Inside Finance | Jan 2026
Brands face pressure to shore up profits and rethink strategies
MARKETS
Retailers, suppliers and analysts had their doubts about whether consumer spending would hold up throughout 2024.
Despite headwinds from geopolitical tensions, general elections in many nations and stubborn inflation, retail sales for clothing, footwear and accessories beat expectations in most key markets.
Still, most brands feel less confident about 2025, wondering if this is the quarter when the market finally hits a wall.
China’s Q4 2024 GDP surged to 5.4% year-on-year, up from 4.6% and marking the highest level of the year, and the fastest year-on-year growth of any quarter since Q2 2023.
US December retail sales rose 0.4% over November, below the expected 0.5% that analysis had predicted. Economists said the results still reflected a healthy economic outlook. Wells Fargo economists calculated a 4.1% year-over-year jump in holiday sales above their projections of 3.3% holiday sales growth.

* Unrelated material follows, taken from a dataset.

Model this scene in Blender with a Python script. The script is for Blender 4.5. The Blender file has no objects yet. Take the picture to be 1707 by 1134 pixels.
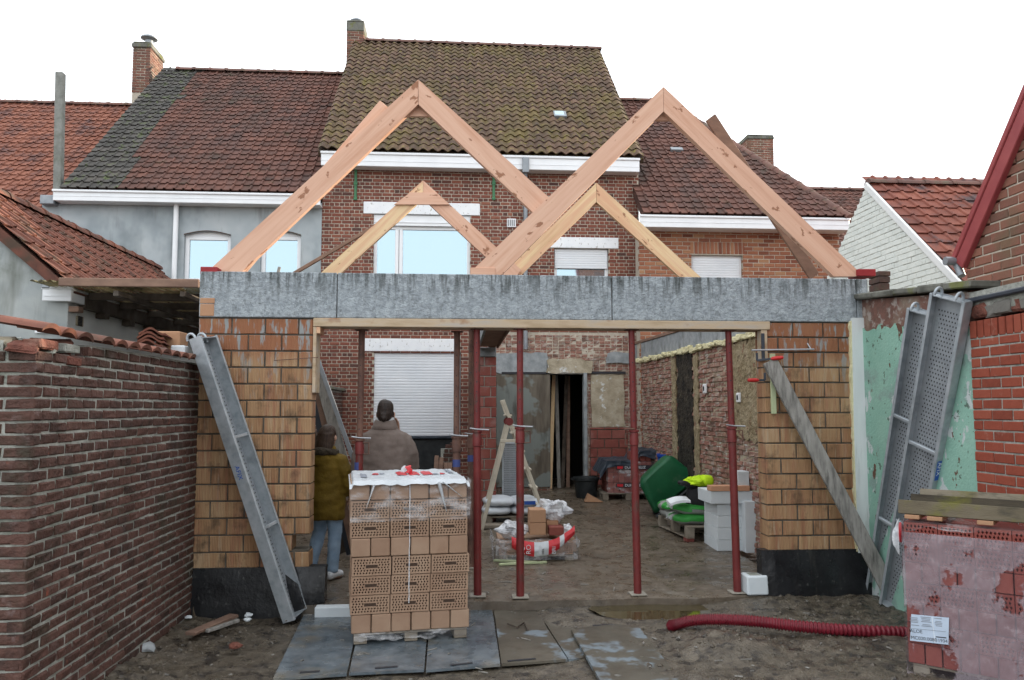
import bpy, bmesh, math, random
import numpy as np
from mathutils import Vector, Matrix, noise, Euler
R = math.radians
random.seed(7)
rng = random.Random(11)
sc = bpy.context.scene
COL = sc.collection

# ------------------------------------------------------------------ camera
CAM_H, FPX, IW, IH = 1.72, 1280.0, 1707.0, 1134.0
YAW, PITCH, PY = R(4.0), R(4.3), 583.8
cd = bpy.data.cameras.new('camera'); cam = bpy.data.objects.new('camera', cd); COL.objects.link(cam)
cam.location = (0, 0, CAM_H)
cam.rotation_euler = Euler((math.pi/2 + PITCH, 0, -YAW), 'XYZ')
cd.sensor_width = 36; cd.lens = 36*FPX/IW; cd.shift_y = (PY - IH/2)/IW
cd.clip_start = .05; cd.clip_end = 2000
sc.camera = cam

# ------------------------------------------------------------------ sky, sun, exposure
SUN_EL, SUN_AZ = R(13), R(62)          # azimuth measured from +Y (view direction) towards +X
w = bpy.data.worlds.new('World'); sc.world = w; w.use_nodes = True
nt = w.node_tree; nt.nodes.clear()
o_ = nt.nodes.new('ShaderNodeOutputWorld'); bg = nt.nodes.new('ShaderNodeBackground')
sky = nt.nodes.new('ShaderNodeTexSky'); sky.sky_type = 'NISHITA'; sky.sun_disc = False
sky.sun_elevation = SUN_EL; sky.sun_rotation = SUN_AZ; sky.air_density = 1.0; sky.dust_density = 2.0; sky.ozone_density = 1.5
# thin even cloud veil over the whole sky: the clear sky mixed with one pale cloud colour
veil = nt.nodes.new('ShaderNodeMix'); veil.data_type = 'RGBA'
veil.inputs[0].default_value = .80
veil.inputs[7].default_value = (14.8, 15.3, 15.8, 1)
nt.links.new(sky.outputs[0], veil.inputs[6])
nt.links.new(veil.outputs[2], bg.inputs[0])
bg.inputs[1].default_value = .10
nt.links.new(bg.outputs[0], o_.inputs[0])
sd = bpy.data.lights.new('sun', 'SUN'); sd.energy = 5.0; sd.angle = R(.6); sd.color = (1, .86, .66)
sun = bpy.data.objects.new('sun', sd); COL.objects.link(sun)
sdir = Vector((math.sin(SUN_AZ)*math.cos(SUN_EL), math.cos(SUN_AZ)*math.cos(SUN_EL), math.sin(SUN_EL)))
sun.rotation_euler = sdir.to_track_quat('Z', 'Y').to_euler(); sun.location = sdir*30
vs = sc.view_settings; vs.view_transform = 'Standard'; vs.look = 'None'; vs.gamma = 1; vs.exposure = 0.70; vs.use_curve_mapping = False
sc.render.engine = 'CYCLES'
sc.cycles.use_denoising = True; sc.cycles.use_adaptive_sampling = True; sc.cycles.adaptive_threshold = .02
sc.cycles.max_bounces = 5; sc.cycles.diffuse_bounces = 3; sc.cycles.glossy_bounces = 2; sc.cycles.transparent_max_bounces = 8; sc.cycles.transmission_bounces = 2

# ------------------------------------------------------------------ pixel of the photograph -> point in the place
RC = cam.rotation_euler.to_matrix()
def ray(px, py):
    return (RC @ Vector(((px - IW/2)/FPX, -(py - PY)/FPX, -1))).normalized()
CO = Vector((0, 0, CAM_H))
def aY(px, py, Y): d = ray(px, py); return CO + d*(Y/d.y)
def aX(px, py, X): d = ray(px, py); return CO + d*(X/d.x)
def aZ(px, py, z): d = ray(px, py); return CO + d*((z - CAM_H)/d.z)
def rY(x0, y0, x1, y1, Y):
    "rectangle of the photo on the plane Y: X0, X1, z0, z1"
    a = aY(x0, (y0+y1)/2, Y).x; b = aY(x1, (y0+y1)/2, Y).x
    return a, b, aY((x0+x1)/2, y1, Y).z, aY((x0+x1)/2, y0, Y).z
RCI = RC.transposed()
def proj(p):
    q = RCI @ (Vector(p) - CO)
    if q.z > -.1: return None
    return (IW/2 + FPX*q.x/-q.z, PY - FPX*q.y/-q.z, -q.z)
def fz(Y):
    "height of the concrete floor, rising a little towards the house"
    return 0.0 if Y < 9 else .21*(min(Y, 14.3) - 9)/5.3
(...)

UK retail sales, adjusted for the inclusion of the Black Friday sales at the start of the month, fell by 0.3% month-on-month in December after a downwardly revised 0.1% expansion in November, per the Office for National Statistics. Retail sales for the fourth quarter as a whole fell by 0.8%. While retail as whole fell, sales of clothing rose 4.4% in December.
Spain’s core inflation, which excludes volatile energy and food prices, also reached a four-month high of 2.6% in December, up from November’s 2.4%, per the National Statistics Institute (INE). Despite current inflationary pressures, the outlook for Spain’s economy remains positive, per CaixaBank forecasts.
UK inflation edged down to 2.5% in December from 2.6% in November, the Office for National Statistics said.